Since the 1990s, the Ghanaian state has aggressively tried to attract African Americans and Afro Caribbeans to its slavery heritage sites and Pan-African festivals as a means for advancing economic development through tourism. At the same time, diaspora African groups have made pilgrimages to Ghana in order to re-connect to a perceived homeland and fulfill personal quests of reclaiming an African identity. Ann Reed shows how these goals are not necessarily compatible and result in cultural misunderstandings that question the idea of one ‘African family.’
Basing her study on long-term ethnographic research, Reed incorporates participant observation of guided tours at Cape Coast and Elmina castles, PANAFEST (Pan-African Historical Theatre Festival) and Emancipation Day events, as well as surveys and interviews with visitors, tourism stakeholders, and everyday Ghanaians residing near heritage sites.
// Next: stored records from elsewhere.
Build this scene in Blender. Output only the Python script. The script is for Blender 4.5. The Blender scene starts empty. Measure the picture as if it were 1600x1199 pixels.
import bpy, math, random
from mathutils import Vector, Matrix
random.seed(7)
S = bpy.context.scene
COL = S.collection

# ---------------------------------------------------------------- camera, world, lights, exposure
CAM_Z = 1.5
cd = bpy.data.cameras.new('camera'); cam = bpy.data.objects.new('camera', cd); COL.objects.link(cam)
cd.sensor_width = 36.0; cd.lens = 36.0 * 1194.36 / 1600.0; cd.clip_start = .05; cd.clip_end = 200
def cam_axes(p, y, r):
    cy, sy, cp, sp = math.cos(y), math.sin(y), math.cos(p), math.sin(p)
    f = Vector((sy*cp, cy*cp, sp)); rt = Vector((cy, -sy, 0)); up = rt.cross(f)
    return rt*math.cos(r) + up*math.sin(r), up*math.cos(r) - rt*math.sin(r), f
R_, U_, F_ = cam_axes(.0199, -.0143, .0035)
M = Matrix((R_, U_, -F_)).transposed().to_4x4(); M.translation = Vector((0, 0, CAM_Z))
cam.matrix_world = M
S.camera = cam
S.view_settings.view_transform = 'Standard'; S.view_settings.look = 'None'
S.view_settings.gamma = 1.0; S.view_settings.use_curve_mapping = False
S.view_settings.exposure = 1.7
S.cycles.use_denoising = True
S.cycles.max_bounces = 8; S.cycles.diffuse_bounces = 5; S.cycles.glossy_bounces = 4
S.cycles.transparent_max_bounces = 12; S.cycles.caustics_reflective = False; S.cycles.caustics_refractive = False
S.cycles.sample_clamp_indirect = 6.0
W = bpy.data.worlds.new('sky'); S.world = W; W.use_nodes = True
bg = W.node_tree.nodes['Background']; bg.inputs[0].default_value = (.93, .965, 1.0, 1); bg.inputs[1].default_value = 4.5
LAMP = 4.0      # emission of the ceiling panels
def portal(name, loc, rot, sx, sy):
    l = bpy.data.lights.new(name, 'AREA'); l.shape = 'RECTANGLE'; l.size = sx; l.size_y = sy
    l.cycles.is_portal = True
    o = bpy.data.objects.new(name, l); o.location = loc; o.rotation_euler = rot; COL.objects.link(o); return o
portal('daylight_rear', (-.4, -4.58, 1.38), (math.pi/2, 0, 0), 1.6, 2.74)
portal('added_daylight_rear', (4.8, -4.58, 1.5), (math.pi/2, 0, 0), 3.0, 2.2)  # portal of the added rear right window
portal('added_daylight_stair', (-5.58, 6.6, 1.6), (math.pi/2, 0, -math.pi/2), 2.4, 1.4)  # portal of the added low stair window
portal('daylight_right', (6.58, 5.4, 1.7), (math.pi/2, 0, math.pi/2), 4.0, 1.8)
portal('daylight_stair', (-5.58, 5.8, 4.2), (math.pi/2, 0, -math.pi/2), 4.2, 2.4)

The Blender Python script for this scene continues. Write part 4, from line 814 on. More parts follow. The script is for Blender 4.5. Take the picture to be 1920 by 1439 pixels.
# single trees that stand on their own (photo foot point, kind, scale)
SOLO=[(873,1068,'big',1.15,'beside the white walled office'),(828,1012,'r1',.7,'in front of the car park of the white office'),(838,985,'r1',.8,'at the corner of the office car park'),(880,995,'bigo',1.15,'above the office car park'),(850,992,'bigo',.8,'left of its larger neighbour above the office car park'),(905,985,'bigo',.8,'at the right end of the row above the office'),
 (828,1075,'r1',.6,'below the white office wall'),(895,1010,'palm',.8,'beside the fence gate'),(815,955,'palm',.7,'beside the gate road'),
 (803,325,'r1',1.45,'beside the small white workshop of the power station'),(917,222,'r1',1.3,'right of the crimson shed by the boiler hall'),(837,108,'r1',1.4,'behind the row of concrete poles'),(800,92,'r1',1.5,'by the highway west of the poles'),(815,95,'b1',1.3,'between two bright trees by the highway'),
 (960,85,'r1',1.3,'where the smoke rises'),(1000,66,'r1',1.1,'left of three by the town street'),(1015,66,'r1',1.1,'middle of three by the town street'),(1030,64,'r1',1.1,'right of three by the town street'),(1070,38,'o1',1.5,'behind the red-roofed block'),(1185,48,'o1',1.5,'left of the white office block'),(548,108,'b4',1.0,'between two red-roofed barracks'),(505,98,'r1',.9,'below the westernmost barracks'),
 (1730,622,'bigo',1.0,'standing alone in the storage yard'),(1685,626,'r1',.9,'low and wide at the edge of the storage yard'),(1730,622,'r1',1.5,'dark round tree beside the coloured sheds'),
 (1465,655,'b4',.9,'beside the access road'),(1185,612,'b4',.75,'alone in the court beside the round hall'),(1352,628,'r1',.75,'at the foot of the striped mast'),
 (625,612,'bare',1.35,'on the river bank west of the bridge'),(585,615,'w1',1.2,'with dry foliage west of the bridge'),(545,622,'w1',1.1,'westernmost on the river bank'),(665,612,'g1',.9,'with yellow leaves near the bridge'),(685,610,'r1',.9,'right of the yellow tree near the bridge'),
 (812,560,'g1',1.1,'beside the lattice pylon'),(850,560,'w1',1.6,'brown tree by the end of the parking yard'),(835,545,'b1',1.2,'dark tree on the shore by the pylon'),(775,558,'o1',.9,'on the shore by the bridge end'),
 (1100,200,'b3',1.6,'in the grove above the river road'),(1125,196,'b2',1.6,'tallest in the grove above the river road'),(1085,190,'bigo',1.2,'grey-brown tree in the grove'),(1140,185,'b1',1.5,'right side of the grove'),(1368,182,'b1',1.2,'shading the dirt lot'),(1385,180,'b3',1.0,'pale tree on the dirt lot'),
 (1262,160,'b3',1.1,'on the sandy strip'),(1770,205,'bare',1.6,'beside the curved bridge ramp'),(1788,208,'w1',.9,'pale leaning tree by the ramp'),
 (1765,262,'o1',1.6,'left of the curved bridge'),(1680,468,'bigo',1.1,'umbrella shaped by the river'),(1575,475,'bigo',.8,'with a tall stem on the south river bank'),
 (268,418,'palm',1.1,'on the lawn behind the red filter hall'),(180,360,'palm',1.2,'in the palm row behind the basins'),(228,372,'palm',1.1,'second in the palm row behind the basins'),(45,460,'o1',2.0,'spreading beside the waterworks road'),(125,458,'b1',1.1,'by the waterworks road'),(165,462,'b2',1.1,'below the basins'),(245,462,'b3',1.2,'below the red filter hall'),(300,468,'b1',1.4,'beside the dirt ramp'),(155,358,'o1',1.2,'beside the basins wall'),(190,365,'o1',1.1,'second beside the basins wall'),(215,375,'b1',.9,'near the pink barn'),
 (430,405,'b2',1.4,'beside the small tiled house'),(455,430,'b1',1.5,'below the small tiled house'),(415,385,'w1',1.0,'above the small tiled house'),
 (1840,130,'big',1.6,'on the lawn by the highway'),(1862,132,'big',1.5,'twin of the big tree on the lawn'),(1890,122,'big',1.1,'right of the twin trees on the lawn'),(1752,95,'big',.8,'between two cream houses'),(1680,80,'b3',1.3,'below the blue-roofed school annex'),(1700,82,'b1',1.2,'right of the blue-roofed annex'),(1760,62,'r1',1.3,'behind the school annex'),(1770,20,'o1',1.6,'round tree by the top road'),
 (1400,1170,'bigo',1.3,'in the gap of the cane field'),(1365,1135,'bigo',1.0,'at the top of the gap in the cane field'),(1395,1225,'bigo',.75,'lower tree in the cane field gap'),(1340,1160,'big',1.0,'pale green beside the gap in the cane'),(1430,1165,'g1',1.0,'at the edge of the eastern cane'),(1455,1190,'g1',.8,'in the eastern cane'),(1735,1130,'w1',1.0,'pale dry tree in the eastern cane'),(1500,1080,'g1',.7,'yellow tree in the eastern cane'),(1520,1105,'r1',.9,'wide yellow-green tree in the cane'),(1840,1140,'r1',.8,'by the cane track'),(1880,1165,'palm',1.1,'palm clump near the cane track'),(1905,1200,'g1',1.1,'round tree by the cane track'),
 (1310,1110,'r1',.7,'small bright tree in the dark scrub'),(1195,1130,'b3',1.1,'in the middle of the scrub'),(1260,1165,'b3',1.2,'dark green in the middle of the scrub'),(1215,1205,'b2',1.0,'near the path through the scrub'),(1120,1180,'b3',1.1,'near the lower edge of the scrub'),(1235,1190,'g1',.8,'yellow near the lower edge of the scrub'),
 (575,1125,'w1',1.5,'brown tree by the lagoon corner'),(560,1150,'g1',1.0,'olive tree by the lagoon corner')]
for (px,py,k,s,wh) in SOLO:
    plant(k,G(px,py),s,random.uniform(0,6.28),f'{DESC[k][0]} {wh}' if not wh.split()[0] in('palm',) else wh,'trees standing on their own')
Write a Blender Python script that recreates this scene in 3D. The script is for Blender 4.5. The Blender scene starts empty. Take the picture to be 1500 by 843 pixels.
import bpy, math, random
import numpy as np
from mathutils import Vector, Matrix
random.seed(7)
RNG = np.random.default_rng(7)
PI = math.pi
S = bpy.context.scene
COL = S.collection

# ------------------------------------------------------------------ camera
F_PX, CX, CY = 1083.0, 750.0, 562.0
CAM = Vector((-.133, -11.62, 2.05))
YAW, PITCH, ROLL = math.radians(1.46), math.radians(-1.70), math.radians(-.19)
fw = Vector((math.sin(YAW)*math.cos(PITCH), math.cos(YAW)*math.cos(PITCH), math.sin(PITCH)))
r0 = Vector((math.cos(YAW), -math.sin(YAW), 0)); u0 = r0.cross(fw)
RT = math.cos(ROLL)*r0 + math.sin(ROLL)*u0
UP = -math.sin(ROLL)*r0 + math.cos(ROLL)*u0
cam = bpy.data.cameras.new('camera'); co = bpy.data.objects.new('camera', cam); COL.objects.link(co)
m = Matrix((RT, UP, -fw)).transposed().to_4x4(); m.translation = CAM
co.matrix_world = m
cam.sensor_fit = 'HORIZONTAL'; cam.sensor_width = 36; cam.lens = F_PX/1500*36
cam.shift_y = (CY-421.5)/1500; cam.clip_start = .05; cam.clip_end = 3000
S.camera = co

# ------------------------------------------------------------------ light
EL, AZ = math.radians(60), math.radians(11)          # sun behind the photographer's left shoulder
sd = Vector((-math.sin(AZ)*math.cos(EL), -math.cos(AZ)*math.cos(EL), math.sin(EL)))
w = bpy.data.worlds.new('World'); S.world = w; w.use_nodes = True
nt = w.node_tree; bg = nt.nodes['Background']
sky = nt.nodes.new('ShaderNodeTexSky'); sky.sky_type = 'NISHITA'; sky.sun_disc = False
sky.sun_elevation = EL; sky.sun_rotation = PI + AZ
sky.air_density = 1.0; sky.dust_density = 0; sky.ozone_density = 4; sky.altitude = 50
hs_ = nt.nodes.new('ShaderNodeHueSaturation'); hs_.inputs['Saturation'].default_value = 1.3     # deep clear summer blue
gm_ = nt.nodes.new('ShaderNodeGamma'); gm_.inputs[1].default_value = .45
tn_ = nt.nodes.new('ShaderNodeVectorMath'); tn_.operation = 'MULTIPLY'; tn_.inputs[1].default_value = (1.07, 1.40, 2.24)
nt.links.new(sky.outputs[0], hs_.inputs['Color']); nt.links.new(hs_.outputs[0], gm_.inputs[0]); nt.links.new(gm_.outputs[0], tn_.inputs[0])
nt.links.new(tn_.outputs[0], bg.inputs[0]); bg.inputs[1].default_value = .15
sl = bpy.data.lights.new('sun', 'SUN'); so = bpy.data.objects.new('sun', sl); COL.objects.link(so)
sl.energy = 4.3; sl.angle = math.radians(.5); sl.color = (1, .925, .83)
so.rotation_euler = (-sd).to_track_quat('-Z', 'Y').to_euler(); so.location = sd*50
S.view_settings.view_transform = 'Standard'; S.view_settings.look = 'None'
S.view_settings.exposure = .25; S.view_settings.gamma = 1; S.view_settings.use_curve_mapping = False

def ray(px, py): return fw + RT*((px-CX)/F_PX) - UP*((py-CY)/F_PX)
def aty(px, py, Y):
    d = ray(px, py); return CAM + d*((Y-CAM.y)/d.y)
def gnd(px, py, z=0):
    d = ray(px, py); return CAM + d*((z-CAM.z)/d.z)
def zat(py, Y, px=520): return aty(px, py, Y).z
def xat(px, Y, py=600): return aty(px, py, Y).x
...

In reflecting on the tensions inherent in the project of casting Ghana as a homeland center for diaspora African pilgrim tourists, Reed shows how slavery heritage sites and Pan-African festivals serve as the backdrop for promoting contemporary political messages through remembering the slave trade and colonialism. The wider implications of this study relate not only to the ways in which memory is invoked in the present for particular cultural or political-economic purposes, but also examine the motivations of travel by other diasporic groups to homeland centers and their welcome there.